-- STATED TASK --
Reproduce, character for character, the lines below from the first through the one with "make_mesh('cereal_field', V, [Q, T], col=C, mats=[M_straw])". Leave pictures out.

***** SOURCE MATERIAL *****

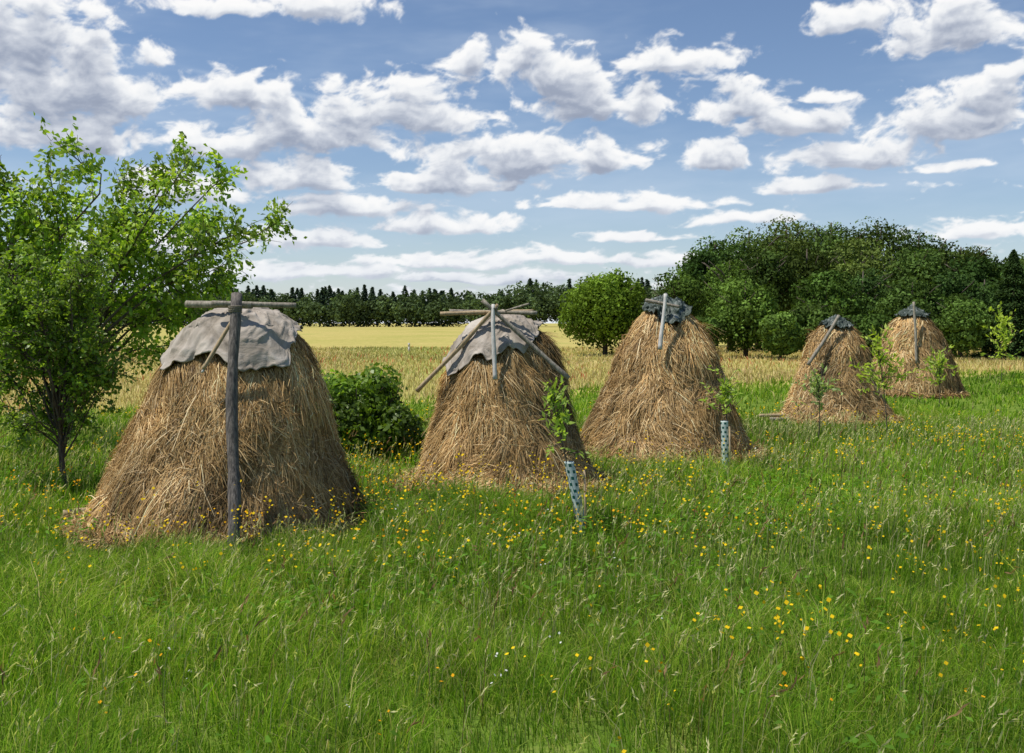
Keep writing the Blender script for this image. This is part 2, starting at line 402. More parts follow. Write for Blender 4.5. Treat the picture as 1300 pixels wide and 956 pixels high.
def merge(parts):
    Vs, Q, T, C, off = [], [], [], [], 0
    for V, q, t, c in parts:
        Vs.append(V); Q.append(q+off); T.append(t+off); C.append(c); off += len(V)
    return np.concatenate(Vs), np.concatenate(Q), np.concatenate(T), np.concatenate(C)
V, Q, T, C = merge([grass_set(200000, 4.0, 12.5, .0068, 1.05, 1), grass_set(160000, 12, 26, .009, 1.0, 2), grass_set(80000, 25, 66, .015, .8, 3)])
make_mesh('meadow_grass', V, [Q, T], col=C, mats=[M_grass])

# cereal field stalks
rng = R(8); n = 120000
d = 22+(95-22)*rng.uniform(0, 1, n)**1.3; x = rng.uniform(-1, 1, n)*(d*.6+2); y = d
k = (edge_n(x, y)+1.5*wav(np.stack([x, y], -1), 3, .5) > .2); x, y = x[k], y[k]; n = len(x); q = np.stack([x, y], -1)
h = rng.uniform(.12, .36, n); w = .011*rng.uniform(.7, 1.4, n)*(y/18)
pal = np.array([[.56, .46, .17], [.66, .53, .24], [.46, .44, .13], [.29, .35, .09], [.60, .40, .21]])
ct = pal[rng.choice(5, n, p=[.36, .24, .21, .08, .11])]*rng.uniform(.85, 1.15, (n, 1))*(1+.14*wav(q*[1, .6], 91, .35))[:, None]
grn = np.clip(wav(q*[1, .4], 94, .12), 0, 1)[:, None]; ct = ct*(1-grn*np.array([.2, .04, .2]))
pop = rng.uniform(0, 1, n) < .035*np.clip(.3+wav(q*[1, .5], 93, .25), 0, 2)
ct[pop] = [.6, .1, .06]; h[pop] += .1
ct = np.clip(ct, .01, .8)
V, Q, T, C = blades(x, y, np.zeros(n), h, w, rng.uniform(.1, .9, n), rng.uniform(0, TAU, n), ct*.9, ct)
make_mesh('cereal_field', V, [Q, T], col=C, mats=[M_straw])

def flowers(name, n, d0, d1, hr, size, colr, seed, clump=.0, side=.56, petals=8, xsel=None, pw=1.):
    rng = R(seed); x, y = scatter(rng, n*5, d0, d1, side, pw)
    q = np.stack([x, y], -1)
    k = ~in_stack(x, y, 1.0) & (edge_n(x, y) < -1) & (wav(q, seed, .8)*.6+rng.normal(0, .35, len(x)) > clump)
    if xsel: k &= xsel(x, y)
    x, y = x[k][:n], y[k][:n]; n = len(x)
    h = rng.uniform(*hr, n); az = rng.uniform(0, TAU, n); ln = rng.uniform(0, .35, n)
    cs = np.tile([.14, .22, .04], (n, 1))*rng.uniform(.7, 1.4, (n, 1))
    V, Q, T, C = blades(x, y, np.zeros(n), h, .004*(1+y/14), ln, az, cs, cs)
    tips = V.reshape(n, 5, 3)[:, 4]
    tops = np.concatenate([tips]+[tips+rng.normal(0, .035, (n, 3))-[0, 0, .05] for _ in range(2)]); m = len(tops)
    th = np.arange(petals)/petals*TAU
    sz = size*rng.uniform(.6, 1.2, m)*(.8+tops[:, 1]/30)
    nr = unit(rng.normal(0, .6, (m, 3))+[0, -.35, 1]); A = unit(np.cross(nr, [1, .2, 0])); B = np.cross(nr, A)
    rad = np.where(np.arange(petals) % 2 == 0, 1., .75)
    ring = tops[:, None]+sz[:, None, None]*rad[None, :, None]*(A[:, None]*np.cos(th)[None, :, None]+B[:, None]*np.sin(th)[None, :, None])
    F = np.arange(m*petals).reshape(m, petals); cc = np.array(colr)*rng.uniform(.75, 1.15, (m, 1))
    return make_mesh(name, np.concatenate([V, ring.reshape(-1, 3)]), [Q, T, F+len(V)], col=np.concatenate([C, np.repeat(cc, petals, 0)]), mats=[M_flower])
flowers('yellow_wildflowers', 1050, 5, 24, (.36, .66), .0125, (.85, .58, .02), 101, .3, pw=1.2)
flowers('orange_wildflowers', 300, 5, 18, (.36, .64), .0125, (.85, .42, .02), 102, .3)
flowers('white_wildflowers', 50, 5, 20, (.35, .5), .009, (.75, .75, .7), 103, .2)
flowers('yellow_wildflowers', 34, 6.2, 7.4, (.42, .58), .016, (.85, .58, .02), 105, -3, xsel=lambda x, y: (abs(x-1.7) < .5))
flowers('yellow_wildflowers', 280, 8, 13.5, (.40, .8), .013, (.85, .6, .02), 106, -3, xsel=lambda x, y: (x > -4.6) & (x < 2.6))

def seedstems(name, n, d0, d1, hr, colr, seed, headlen, headw):
    rng = R(seed); x, y = scatter(rng, n*2, d0, d1)
    k = ~in_stack(x, y, 1.0) & (edge_n(x, y) < -1) & (wav(np.stack([x, y], -1), seed+5, .9)*.6+rng.normal(0, .6, len(x)) > -.3)
    x, y = x[k][:n], y[k][:n]; n = len(x)
    h = rng.uniform(*hr, n)*(1-.35*near_stack(x, y)); az = rng.normal(-.3, 1.2, n); ln = rng.uniform(.1, .6, n)
    cs = np.array(colr)*rng.uniform(.6, 1.2, (n, 1))
    V, Q, T, C = blades(x, y, np.zeros(n), h, .004*(.8+y/14), ln, az, cs*.7, cs)
    top = V.reshape(n, 5, 3)[:, 4]; mid = V.reshape(n, 5, 3)[:, 3]
    a = unit(top-mid)
    off = len(V); out = [V]; ff = [Q]; cc = [C]
    for j in range(4):
        c = top-a*headlen*(j*.22-.1)+rng.normal(0, headw*.4, (n, 3))
        v, f, c2 = leaves(c, a+rng.normal(0, .35, (n, 3)), rng.normal(0, 1, (n, 3)), headlen*.5, headw*(.8+y/25), cs*1.15)
        out.append(v); ff.append(f+off); off += len(v); cc.append(c2)
    return make_mesh(name, np.concatenate(out), [np.concatenate(ff), T], col=np.concatenate(cc), mats=[M_grass])
seedstems('grass_seed_heads', 8500, 4.5, 22, (.30, .60), (.54, .51, .27), 201, .10, .009)
seedstems('dock_stems', 520, 5, 18, (.45, .85), (.24, .15, .08), 202, .13, .013)
rng = R(210); x, y = scatter(rng, 26000, 4, 17); k = ~in_stack(x, y) & (edge_n(x, y) < 0); x, y = x[k], y[k]
k = wav(np.stack([x, y], -1), 77, 1.1)+rng.normal(0, .4, len(x)) > .2; x, y = x[k], y[k]; n = len(x)
V, F, C = leaves(np.stack([x, y, rng.uniform(.08, .32, n)], -1), rng.normal(0, 1, (n, 3))*[1, 1, .5], rng.normal(0, .5, (n, 3))+[0, 0, 1], rng.uniform(.05, .11, n), rng.uniform(.02, .04, n), np.array([.12, .24, .03])*rng.uniform(.7, 1.4, (n, 1)))
make_mesh('meadow_herbs', V, [F], col=C, mats=[M_grass])

# ------------------------------------------------------------------ detailed trees
def limb_path(rng, a, b, sag=.12, k=9, jit=.06):
    a, b = np.array(a, float), np.array(b, float); L = np.linalg.norm(b-a)
    u = np.linspace(0, 1, k)[:, None]
    P = a+(b-a)*u
    P[:, 2] += (np.sin(u[:, 0]*math.pi)*sag*L)
    P += np.sin(u*math.pi)*wav(u*3, int(rng.integers(1e6)), 2)[:, None]*rng.normal(0, jit*L, 3)
    return P

def leafy_tree(name, base, fork, targets, r0, seed, leaf, nper, cols, sec=(.5, 1.0), dens=1., twig=.32):
    rng = R(seed); base = np.array(base, float); fork = np.array(fork, float)
    paths = []; k = 10; u = np.linspace(0, 1, k)[:, None]
    tr = base+(fork-base)*u; tr += np.sin(u*math.pi)*rng.normal(0, .03, 3)
    rad = r0*(1.15-.45*u[:, 0]); rad[0] *= 1.35
    tr[0, 2] -= .1
    paths.append((tr, rad)); LP, LD, LT = [], [], []
    H = fork[2]
    for tg in targets:
        tg = np.array(tg, float)
        s = np.clip(rng.normal(.9 if tg[2] > H*1.8 else .65, .1), .45, 1); a = base+(fork-base)*s
        P = limb_path(rng, a, tg, rng.uniform(.05, .2), 11)
        L = np.linalg.norm(tg-a); lr = np.linspace(r0*.42*min(1, L/3+.3), .006, 11)
        paths.append((P, lr)); tdir = unit(np.gradient(P, axis=0))
        tone = rng.uniform(.75, 1.25)
        ns = int(L*5.5*dens)+3
        for _ in range(ns):
            v = rng.uniform(.28, 1)**.8; i = min(int(v*10), 10); p = P[i]+(P[min(i+1, 10)]-P[i])*rng.uniform()
            d = unit(tdir[i]*.7+rng.normal(0, .65, 3)+[0, 0, .1]); Ls = rng.uniform(*sec)*(1.15-.55*v)
            Q = limb_path(rng, p, p+d*Ls, rng.uniform(-.12, .1), 5, .08)
            paths.append((Q, np.linspace(max(lr[i]*.45, .006), .003, 5)))
            for __ in range(int(4+Ls*6)):
                w = rng.uniform(.15, 1); q = p+(Q[-1]-p)*w
                d2 = unit(d*.6+rng.normal(0, .7, 3)+[0, 0, .0]); Lt = rng.uniform(.4, 1)*twig
                m = rng.poisson(nper)
                if m == 0: continue
                uu = rng.uniform(0.1, 1.05, m)[:, None]
                LP.append(q+d2*Lt*uu+rng.normal(0, leaf*.45, (m, 3))-[0, 0, .03]); LD.append(d2+rng.normal(0, .7, (m, 3))-[0, 0, .35])
                LT.append(np.full(m, tone*rng.uniform(.8, 1.2)))
                if rng.uniform() < .3: paths.append((np.stack([q, q+d2*Lt*.5, q+d2*Lt]), np.array([.005, .004, .002])))
    LP = np.concatenate(LP); LD = np.concatenate(LD); LT = np.concatenate(LT)
    k = LP[:, 2] > .25; LP, LD, LT = LP[k], LD[k], LT[k]; n = len(LP)
    V, Q, T3 = tubes(paths, 5)
    ob = [make_mesh('trunk_and_limbs', V, [Q, T3], mats=[M_bark], smooth=True)]
    c = np.array(cols)[rng.integers(0, len(cols), n)]*(LT*rng.uniform(.8, 1.2, n))[:, None]
    Lf = leaf*rng.uniform(.65, 1.3, n)
    V, F, C = leaves(LP, LD, rng.normal(0, .7, (n, 3))+[0, -.2, .8], Lf, Lf*.6, c)
    ob.append(make_mesh('leaves', V, [F], col=C, mats=[M_leaf]))
    print(name, 'leaves', n)
    return group(name, tuple(base), ob)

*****

-- FINISHED TASK --
Keep writing the Blender script for this image. This is part 2, starting at line 402. More parts follow. Write for Blender 4.5. Treat the picture as 1300 pixels wide and 956 pixels high.
def merge(parts):
    Vs, Q, T, C, off = [], [], [], [], 0
    for V, q, t, c in parts:
        Vs.append(V); Q.append(q+off); T.append(t+off); C.append(c); off += len(V)
    return np.concatenate(Vs), np.concatenate(Q), np.concatenate(T), np.concatenate(C)
V, Q, T, C = merge([grass_set(200000, 4.0, 12.5, .0068, 1.05, 1), grass_set(160000, 12, 26, .009, 1.0, 2), grass_set(80000, 25, 66, .015, .8, 3)])
make_mesh('meadow_grass', V, [Q, T], col=C, mats=[M_grass])

# cereal field stalks
rng = R(8); n = 120000
d = 22+(95-22)*rng.uniform(0, 1, n)**1.3; x = rng.uniform(-1, 1, n)*(d*.6+2); y = d
k = (edge_n(x, y)+1.5*wav(np.stack([x, y], -1), 3, .5) > .2); x, y = x[k], y[k]; n = len(x); q = np.stack([x, y], -1)
h = rng.uniform(.12, .36, n); w = .011*rng.uniform(.7, 1.4, n)*(y/18)
pal = np.array([[.56, .46, .17], [.66, .53, .24], [.46, .44, .13], [.29, .35, .09], [.60, .40, .21]])
ct = pal[rng.choice(5, n, p=[.36, .24, .21, .08, .11])]*rng.uniform(.85, 1.15, (n, 1))*(1+.14*wav(q*[1, .6], 91, .35))[:, None]
grn = np.clip(wav(q*[1, .4], 94, .12), 0, 1)[:, None]; ct = ct*(1-grn*np.array([.2, .04, .2]))
pop = rng.uniform(0, 1, n) < .035*np.clip(.3+wav(q*[1, .5], 93, .25), 0, 2)
ct[pop] = [.6, .1, .06]; h[pop] += .1
ct = np.clip(ct, .01, .8)
V, Q, T, C = blades(x, y, np.zeros(n), h, w, rng.uniform(.1, .9, n), rng.uniform(0, TAU, n), ct*.9, ct)
make_mesh('cereal_field', V, [Q, T], col=C, mats=[M_straw])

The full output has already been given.